▶ Dataset excerpt:
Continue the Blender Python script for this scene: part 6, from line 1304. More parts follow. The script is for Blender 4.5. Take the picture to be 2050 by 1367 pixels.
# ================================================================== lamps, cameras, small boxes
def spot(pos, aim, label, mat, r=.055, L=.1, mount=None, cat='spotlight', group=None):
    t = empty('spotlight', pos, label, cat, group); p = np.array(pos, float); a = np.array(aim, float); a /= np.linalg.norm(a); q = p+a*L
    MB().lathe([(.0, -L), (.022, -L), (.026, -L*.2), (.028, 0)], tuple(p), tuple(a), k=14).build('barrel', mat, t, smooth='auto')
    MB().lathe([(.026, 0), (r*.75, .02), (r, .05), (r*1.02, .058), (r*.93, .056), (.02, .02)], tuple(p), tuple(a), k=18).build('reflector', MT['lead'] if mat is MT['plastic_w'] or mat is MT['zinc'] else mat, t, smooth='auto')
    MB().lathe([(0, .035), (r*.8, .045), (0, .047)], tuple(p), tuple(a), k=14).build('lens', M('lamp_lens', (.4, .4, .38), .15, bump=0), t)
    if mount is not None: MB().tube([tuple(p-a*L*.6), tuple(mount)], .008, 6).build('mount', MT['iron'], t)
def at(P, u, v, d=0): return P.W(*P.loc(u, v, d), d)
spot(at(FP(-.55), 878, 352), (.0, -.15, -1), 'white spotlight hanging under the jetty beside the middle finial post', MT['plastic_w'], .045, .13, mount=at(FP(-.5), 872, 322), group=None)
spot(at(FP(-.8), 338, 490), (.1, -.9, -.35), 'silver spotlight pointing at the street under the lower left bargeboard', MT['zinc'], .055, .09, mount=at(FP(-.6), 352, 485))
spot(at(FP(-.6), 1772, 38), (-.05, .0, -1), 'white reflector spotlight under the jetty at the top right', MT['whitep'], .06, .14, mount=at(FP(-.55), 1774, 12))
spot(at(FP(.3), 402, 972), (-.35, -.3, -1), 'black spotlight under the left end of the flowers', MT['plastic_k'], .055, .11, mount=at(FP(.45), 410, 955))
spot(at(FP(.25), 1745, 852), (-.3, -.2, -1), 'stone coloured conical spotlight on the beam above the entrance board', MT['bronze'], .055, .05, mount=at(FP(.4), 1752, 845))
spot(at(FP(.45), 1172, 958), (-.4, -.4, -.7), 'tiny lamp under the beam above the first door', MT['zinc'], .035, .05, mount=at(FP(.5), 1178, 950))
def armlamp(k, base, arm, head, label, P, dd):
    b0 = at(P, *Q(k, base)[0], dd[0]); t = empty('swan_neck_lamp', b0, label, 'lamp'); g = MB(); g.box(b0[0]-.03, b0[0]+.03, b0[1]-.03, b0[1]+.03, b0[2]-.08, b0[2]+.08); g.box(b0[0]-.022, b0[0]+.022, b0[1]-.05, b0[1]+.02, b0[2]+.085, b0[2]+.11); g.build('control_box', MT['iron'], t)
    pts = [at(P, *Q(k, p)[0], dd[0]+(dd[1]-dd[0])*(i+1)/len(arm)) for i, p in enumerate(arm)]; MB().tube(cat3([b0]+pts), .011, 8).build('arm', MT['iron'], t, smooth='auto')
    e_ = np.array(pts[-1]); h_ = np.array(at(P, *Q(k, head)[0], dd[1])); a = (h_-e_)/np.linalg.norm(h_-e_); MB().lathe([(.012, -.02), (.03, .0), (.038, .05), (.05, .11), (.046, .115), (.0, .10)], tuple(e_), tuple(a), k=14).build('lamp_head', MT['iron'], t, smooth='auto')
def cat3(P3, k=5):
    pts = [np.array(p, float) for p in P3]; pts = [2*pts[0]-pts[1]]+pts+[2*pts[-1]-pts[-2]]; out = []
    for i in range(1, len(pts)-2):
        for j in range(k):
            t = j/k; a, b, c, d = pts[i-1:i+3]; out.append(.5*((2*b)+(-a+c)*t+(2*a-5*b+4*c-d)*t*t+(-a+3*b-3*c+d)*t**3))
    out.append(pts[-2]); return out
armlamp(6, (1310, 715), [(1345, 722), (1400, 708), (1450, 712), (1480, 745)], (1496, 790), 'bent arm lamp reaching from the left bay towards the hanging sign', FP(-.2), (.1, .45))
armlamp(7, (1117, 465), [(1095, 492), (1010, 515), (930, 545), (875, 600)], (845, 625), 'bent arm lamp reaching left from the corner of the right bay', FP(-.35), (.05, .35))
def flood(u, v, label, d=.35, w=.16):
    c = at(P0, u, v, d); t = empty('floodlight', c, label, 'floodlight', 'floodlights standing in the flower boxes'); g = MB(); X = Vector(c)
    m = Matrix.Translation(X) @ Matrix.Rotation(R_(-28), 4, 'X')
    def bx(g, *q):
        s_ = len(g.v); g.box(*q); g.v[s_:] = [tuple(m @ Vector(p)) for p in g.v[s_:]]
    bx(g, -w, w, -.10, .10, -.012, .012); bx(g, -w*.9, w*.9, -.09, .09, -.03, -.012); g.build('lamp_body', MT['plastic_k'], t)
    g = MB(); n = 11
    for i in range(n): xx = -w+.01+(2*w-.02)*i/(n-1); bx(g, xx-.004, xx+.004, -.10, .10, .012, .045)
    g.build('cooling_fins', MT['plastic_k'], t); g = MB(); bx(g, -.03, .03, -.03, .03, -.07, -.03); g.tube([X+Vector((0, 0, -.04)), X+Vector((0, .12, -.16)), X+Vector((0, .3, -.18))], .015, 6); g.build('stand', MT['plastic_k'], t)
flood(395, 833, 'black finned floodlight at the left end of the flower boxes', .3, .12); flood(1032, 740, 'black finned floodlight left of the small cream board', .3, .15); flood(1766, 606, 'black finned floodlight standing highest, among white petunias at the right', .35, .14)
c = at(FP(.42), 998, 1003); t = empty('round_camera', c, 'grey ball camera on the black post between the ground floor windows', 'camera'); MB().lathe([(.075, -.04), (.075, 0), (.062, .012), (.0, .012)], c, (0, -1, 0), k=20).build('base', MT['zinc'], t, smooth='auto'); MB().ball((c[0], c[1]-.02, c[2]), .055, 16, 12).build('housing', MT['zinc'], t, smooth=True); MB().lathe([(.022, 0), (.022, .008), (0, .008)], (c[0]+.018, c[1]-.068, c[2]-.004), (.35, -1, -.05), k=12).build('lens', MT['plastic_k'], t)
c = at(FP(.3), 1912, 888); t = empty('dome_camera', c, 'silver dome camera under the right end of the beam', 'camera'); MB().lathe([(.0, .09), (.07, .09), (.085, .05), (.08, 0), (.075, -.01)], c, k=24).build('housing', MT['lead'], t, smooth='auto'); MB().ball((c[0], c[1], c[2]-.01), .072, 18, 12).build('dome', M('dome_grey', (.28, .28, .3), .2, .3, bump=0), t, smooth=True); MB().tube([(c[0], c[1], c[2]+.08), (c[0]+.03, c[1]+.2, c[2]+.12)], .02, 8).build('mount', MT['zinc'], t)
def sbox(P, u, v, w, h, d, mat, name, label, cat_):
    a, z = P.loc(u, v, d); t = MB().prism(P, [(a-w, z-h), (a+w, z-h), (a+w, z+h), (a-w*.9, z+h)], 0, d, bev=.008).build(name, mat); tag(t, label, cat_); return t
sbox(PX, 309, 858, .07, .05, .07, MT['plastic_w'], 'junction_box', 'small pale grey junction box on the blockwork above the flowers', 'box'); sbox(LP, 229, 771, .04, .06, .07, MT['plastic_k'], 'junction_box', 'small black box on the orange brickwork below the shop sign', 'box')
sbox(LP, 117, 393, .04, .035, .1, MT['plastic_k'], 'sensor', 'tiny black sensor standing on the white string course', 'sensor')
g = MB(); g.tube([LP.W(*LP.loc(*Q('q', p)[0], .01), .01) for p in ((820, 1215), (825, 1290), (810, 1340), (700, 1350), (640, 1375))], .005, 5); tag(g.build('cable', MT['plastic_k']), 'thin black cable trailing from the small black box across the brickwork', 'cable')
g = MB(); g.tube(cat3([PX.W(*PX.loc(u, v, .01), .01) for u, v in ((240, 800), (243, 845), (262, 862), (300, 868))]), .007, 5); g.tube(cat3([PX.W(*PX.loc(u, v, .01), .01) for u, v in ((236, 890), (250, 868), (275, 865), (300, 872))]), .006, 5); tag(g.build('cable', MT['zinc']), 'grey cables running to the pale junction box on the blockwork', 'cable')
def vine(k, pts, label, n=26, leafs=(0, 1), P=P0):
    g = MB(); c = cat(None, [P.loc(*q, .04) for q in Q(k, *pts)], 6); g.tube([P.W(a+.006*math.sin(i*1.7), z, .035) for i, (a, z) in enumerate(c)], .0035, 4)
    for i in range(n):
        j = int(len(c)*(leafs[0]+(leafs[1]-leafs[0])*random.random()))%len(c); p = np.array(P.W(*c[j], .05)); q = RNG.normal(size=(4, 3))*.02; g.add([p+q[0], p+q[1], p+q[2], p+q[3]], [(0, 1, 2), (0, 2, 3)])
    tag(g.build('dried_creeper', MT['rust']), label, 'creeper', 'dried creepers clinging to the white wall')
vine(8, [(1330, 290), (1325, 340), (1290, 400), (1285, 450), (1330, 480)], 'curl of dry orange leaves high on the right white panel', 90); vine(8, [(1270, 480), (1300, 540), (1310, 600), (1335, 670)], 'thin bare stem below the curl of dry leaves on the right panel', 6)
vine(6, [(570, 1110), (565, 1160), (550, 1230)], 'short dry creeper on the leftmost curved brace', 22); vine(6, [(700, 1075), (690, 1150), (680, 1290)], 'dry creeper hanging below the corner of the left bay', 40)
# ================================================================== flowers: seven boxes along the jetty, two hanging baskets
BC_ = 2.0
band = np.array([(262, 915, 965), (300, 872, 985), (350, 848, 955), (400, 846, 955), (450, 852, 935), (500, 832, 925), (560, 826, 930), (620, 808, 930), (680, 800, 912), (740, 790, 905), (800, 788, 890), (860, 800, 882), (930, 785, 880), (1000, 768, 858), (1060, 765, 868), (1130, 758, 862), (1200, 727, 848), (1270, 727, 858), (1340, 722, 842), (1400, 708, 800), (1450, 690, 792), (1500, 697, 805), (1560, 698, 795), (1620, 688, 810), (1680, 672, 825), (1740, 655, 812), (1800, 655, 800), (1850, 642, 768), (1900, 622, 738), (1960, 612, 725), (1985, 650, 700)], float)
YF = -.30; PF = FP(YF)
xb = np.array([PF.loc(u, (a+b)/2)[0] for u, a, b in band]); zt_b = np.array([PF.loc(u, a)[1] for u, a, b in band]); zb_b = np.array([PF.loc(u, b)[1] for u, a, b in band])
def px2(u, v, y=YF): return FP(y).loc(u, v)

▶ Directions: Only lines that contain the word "from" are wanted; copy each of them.

▶ Result of the task:
Continue the Blender Python script for this scene: part 6, from line 1304. More parts follow. The script is for Blender 4.5. Take the picture to be 2050 by 1367 pixels.
armlamp(6, (1310, 715), [(1345, 722), (1400, 708), (1450, 712), (1480, 745)], (1496, 790), 'bent arm lamp reaching from the left bay towards the hanging sign', FP(-.2), (.1, .45))
armlamp(7, (1117, 465), [(1095, 492), (1010, 515), (930, 545), (875, 600)], (845, 625), 'bent arm lamp reaching left from the corner of the right bay', FP(-.35), (.05, .35))
g = MB(); g.tube([LP.W(*LP.loc(*Q('q', p)[0], .01), .01) for p in ((820, 1215), (825, 1290), (810, 1340), (700, 1350), (640, 1375))], .005, 5); tag(g.build('cable', MT['plastic_k']), 'thin black cable trailing from the small black box across the brickwork', 'cable')